(begin)

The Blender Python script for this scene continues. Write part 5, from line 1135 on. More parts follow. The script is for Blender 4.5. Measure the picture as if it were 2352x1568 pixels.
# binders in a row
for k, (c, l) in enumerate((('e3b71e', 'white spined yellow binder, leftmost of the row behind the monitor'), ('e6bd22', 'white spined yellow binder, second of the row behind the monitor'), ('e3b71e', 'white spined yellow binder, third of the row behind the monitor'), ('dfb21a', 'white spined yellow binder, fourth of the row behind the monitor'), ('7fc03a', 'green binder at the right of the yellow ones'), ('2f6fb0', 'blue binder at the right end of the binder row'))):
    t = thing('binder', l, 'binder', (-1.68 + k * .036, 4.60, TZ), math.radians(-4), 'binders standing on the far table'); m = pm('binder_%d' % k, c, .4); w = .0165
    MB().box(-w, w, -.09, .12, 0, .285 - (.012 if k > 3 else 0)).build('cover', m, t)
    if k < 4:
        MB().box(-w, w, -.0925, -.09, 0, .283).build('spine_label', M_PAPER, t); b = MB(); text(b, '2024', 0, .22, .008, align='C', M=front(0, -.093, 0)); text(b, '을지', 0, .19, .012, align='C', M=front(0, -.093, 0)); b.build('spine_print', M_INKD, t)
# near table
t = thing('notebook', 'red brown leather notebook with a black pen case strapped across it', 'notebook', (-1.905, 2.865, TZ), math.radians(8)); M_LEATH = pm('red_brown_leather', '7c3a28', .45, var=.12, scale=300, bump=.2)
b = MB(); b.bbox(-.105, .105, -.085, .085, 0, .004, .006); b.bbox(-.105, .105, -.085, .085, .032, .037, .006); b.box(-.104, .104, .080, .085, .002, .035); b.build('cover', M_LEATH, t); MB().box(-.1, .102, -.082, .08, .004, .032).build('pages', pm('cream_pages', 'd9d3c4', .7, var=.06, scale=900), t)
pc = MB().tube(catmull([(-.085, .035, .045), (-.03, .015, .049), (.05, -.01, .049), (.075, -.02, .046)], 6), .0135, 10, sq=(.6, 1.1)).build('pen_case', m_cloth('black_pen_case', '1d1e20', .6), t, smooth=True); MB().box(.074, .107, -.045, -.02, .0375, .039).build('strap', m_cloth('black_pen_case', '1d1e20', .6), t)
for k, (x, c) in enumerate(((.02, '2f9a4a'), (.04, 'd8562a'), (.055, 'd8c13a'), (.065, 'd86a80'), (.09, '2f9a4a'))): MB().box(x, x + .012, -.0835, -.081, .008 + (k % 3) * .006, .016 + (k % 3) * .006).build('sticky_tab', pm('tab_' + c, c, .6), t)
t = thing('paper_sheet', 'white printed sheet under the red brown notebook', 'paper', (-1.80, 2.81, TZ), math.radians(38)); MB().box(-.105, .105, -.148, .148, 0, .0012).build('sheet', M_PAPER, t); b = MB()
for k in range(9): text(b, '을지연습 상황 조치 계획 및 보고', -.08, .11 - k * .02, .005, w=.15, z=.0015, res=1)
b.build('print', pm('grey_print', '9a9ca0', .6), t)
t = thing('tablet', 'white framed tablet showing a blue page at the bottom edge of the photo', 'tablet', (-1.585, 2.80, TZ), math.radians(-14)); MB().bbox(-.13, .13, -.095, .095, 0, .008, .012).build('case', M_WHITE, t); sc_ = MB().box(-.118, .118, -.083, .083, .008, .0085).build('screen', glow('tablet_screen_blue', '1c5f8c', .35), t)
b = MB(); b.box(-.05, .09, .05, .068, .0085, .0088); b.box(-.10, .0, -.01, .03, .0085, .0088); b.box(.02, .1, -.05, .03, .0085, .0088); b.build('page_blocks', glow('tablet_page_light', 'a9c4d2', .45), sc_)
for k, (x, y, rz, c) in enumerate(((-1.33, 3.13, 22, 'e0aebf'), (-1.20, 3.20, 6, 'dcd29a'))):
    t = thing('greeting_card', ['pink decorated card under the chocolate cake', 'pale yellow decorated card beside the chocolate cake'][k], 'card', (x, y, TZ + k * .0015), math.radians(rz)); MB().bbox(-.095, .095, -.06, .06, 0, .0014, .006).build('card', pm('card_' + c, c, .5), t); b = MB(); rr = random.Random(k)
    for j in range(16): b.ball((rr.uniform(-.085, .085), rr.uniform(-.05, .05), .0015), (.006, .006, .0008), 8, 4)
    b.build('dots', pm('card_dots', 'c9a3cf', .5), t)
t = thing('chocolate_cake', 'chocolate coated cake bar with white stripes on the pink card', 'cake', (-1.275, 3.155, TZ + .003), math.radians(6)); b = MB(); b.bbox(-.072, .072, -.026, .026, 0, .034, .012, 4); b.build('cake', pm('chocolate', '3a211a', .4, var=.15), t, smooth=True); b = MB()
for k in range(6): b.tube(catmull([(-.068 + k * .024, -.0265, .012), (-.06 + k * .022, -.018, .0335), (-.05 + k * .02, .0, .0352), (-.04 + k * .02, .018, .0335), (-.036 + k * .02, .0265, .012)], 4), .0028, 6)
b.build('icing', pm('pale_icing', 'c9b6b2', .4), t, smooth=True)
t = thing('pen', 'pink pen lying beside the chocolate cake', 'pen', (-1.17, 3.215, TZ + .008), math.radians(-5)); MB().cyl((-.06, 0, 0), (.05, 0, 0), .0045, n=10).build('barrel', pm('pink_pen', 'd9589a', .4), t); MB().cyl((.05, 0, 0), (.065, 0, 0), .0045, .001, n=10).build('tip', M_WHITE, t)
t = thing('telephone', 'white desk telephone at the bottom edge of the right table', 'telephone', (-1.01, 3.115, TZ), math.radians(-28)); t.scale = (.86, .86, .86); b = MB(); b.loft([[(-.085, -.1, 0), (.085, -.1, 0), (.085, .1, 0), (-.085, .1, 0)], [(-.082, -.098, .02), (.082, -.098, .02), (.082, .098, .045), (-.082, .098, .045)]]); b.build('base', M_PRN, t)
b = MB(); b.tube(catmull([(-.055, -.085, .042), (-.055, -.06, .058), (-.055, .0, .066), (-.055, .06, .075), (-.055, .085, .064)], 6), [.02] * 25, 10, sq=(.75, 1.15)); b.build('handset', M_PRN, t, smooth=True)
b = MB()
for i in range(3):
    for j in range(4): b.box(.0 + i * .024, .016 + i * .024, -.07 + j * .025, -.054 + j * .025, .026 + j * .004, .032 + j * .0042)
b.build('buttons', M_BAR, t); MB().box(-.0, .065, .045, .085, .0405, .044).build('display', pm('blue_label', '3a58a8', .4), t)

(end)

Repeat the material above in full, exactly as it stands.

The Blender Python script for this scene continues. Write part 5, from line 1135 on. More parts follow. The script is for Blender 4.5. Measure the picture as if it were 2352x1568 pixels.
# binders in a row
for k, (c, l) in enumerate((('e3b71e', 'white spined yellow binder, leftmost of the row behind the monitor'), ('e6bd22', 'white spined yellow binder, second of the row behind the monitor'), ('e3b71e', 'white spined yellow binder, third of the row behind the monitor'), ('dfb21a', 'white spined yellow binder, fourth of the row behind the monitor'), ('7fc03a', 'green binder at the right of the yellow ones'), ('2f6fb0', 'blue binder at the right end of the binder row'))):
    t = thing('binder', l, 'binder', (-1.68 + k * .036, 4.60, TZ), math.radians(-4), 'binders standing on the far table'); m = pm('binder_%d' % k, c, .4); w = .0165
    MB().box(-w, w, -.09, .12, 0, .285 - (.012 if k > 3 else 0)).build('cover', m, t)
    if k < 4:
        MB().box(-w, w, -.0925, -.09, 0, .283).build('spine_label', M_PAPER, t); b = MB(); text(b, '2024', 0, .22, .008, align='C', M=front(0, -.093, 0)); text(b, '을지', 0, .19, .012, align='C', M=front(0, -.093, 0)); b.build('spine_print', M_INKD, t)
# near table
t = thing('notebook', 'red brown leather notebook with a black pen case strapped across it', 'notebook', (-1.905, 2.865, TZ), math.radians(8)); M_LEATH = pm('red_brown_leather', '7c3a28', .45, var=.12, scale=300, bump=.2)
b = MB(); b.bbox(-.105, .105, -.085, .085, 0, .004, .006); b.bbox(-.105, .105, -.085, .085, .032, .037, .006); b.box(-.104, .104, .080, .085, .002, .035); b.build('cover', M_LEATH, t); MB().box(-.1, .102, -.082, .08, .004, .032).build('pages', pm('cream_pages', 'd9d3c4', .7, var=.06, scale=900), t)
pc = MB().tube(catmull([(-.085, .035, .045), (-.03, .015, .049), (.05, -.01, .049), (.075, -.02, .046)], 6), .0135, 10, sq=(.6, 1.1)).build('pen_case', m_cloth('black_pen_case', '1d1e20', .6), t, smooth=True); MB().box(.074, .107, -.045, -.02, .0375, .039).build('strap', m_cloth('black_pen_case', '1d1e20', .6), t)
for k, (x, c) in enumerate(((.02, '2f9a4a'), (.04, 'd8562a'), (.055, 'd8c13a'), (.065, 'd86a80'), (.09, '2f9a4a'))): MB().box(x, x + .012, -.0835, -.081, .008 + (k % 3) * .006, .016 + (k % 3) * .006).build('sticky_tab', pm('tab_' + c, c, .6), t)
t = thing('paper_sheet', 'white printed sheet under the red brown notebook', 'paper', (-1.80, 2.81, TZ), math.radians(38)); MB().box(-.105, .105, -.148, .148, 0, .0012).build('sheet', M_PAPER, t); b = MB()
for k in range(9): text(b, '을지연습 상황 조치 계획 및 보고', -.08, .11 - k * .02, .005, w=.15, z=.0015, res=1)
b.build('print', pm('grey_print', '9a9ca0', .6), t)
t = thing('tablet', 'white framed tablet showing a blue page at the bottom edge of the photo', 'tablet', (-1.585, 2.80, TZ), math.radians(-14)); MB().bbox(-.13, .13, -.095, .095, 0, .008, .012).build('case', M_WHITE, t); sc_ = MB().box(-.118, .118, -.083, .083, .008, .0085).build('screen', glow('tablet_screen_blue', '1c5f8c', .35), t)
b = MB(); b.box(-.05, .09, .05, .068, .0085, .0088); b.box(-.10, .0, -.01, .03, .0085, .0088); b.box(.02, .1, -.05, .03, .0085, .0088); b.build('page_blocks', glow('tablet_page_light', 'a9c4d2', .45), sc_)
for k, (x, y, rz, c) in enumerate(((-1.33, 3.13, 22, 'e0aebf'), (-1.20, 3.20, 6, 'dcd29a'))):
    t = thing('greeting_card', ['pink decorated card under the chocolate cake', 'pale yellow decorated card beside the chocolate cake'][k], 'card', (x, y, TZ + k * .0015), math.radians(rz)); MB().bbox(-.095, .095, -.06, .06, 0, .0014, .006).build('card', pm('card_' + c, c, .5), t); b = MB(); rr = random.Random(k)
    for j in range(16): b.ball((rr.uniform(-.085, .085), rr.uniform(-.05, .05), .0015), (.006, .006, .0008), 8, 4)
    b.build('dots', pm('card_dots', 'c9a3cf', .5), t)
t = thing('chocolate_cake', 'chocolate coated cake bar with white stripes on the pink card', 'cake', (-1.275, 3.155, TZ + .003), math.radians(6)); b = MB(); b.bbox(-.072, .072, -.026, .026, 0, .034, .012, 4); b.build('cake', pm('chocolate', '3a211a', .4, var=.15), t, smooth=True); b = MB()
for k in range(6): b.tube(catmull([(-.068 + k * .024, -.0265, .012), (-.06 + k * .022, -.018, .0335), (-.05 + k * .02, .0, .0352), (-.04 + k * .02, .018, .0335), (-.036 + k * .02, .0265, .012)], 4), .0028, 6)
b.build('icing', pm('pale_icing', 'c9b6b2', .4), t, smooth=True)
t = thing('pen', 'pink pen lying beside the chocolate cake', 'pen', (-1.17, 3.215, TZ + .008), math.radians(-5)); MB().cyl((-.06, 0, 0), (.05, 0, 0), .0045, n=10).build('barrel', pm('pink_pen', 'd9589a', .4), t); MB().cyl((.05, 0, 0), (.065, 0, 0), .0045, .001, n=10).build('tip', M_WHITE, t)
t = thing('telephone', 'white desk telephone at the bottom edge of the right table', 'telephone', (-1.01, 3.115, TZ), math.radians(-28)); t.scale = (.86, .86, .86); b = MB(); b.loft([[(-.085, -.1, 0), (.085, -.1, 0), (.085, .1, 0), (-.085, .1, 0)], [(-.082, -.098, .02), (.082, -.098, .02), (.082, .098, .045), (-.082, .098, .045)]]); b.build('base', M_PRN, t)
b = MB(); b.tube(catmull([(-.055, -.085, .042), (-.055, -.06, .058), (-.055, .0, .066), (-.055, .06, .075), (-.055, .085, .064)], 6), [.02] * 25, 10, sq=(.75, 1.15)); b.build('handset', M_PRN, t, smooth=True)
b = MB()
for i in range(3):
    for j in range(4): b.box(.0 + i * .024, .016 + i * .024, -.07 + j * .025, -.054 + j * .025, .026 + j * .004, .032 + j * .0042)
b.build('buttons', M_BAR, t); MB().box(-.0, .065, .045, .085, .0405, .044).build('display', pm('blue_label', '3a58a8', .4), t)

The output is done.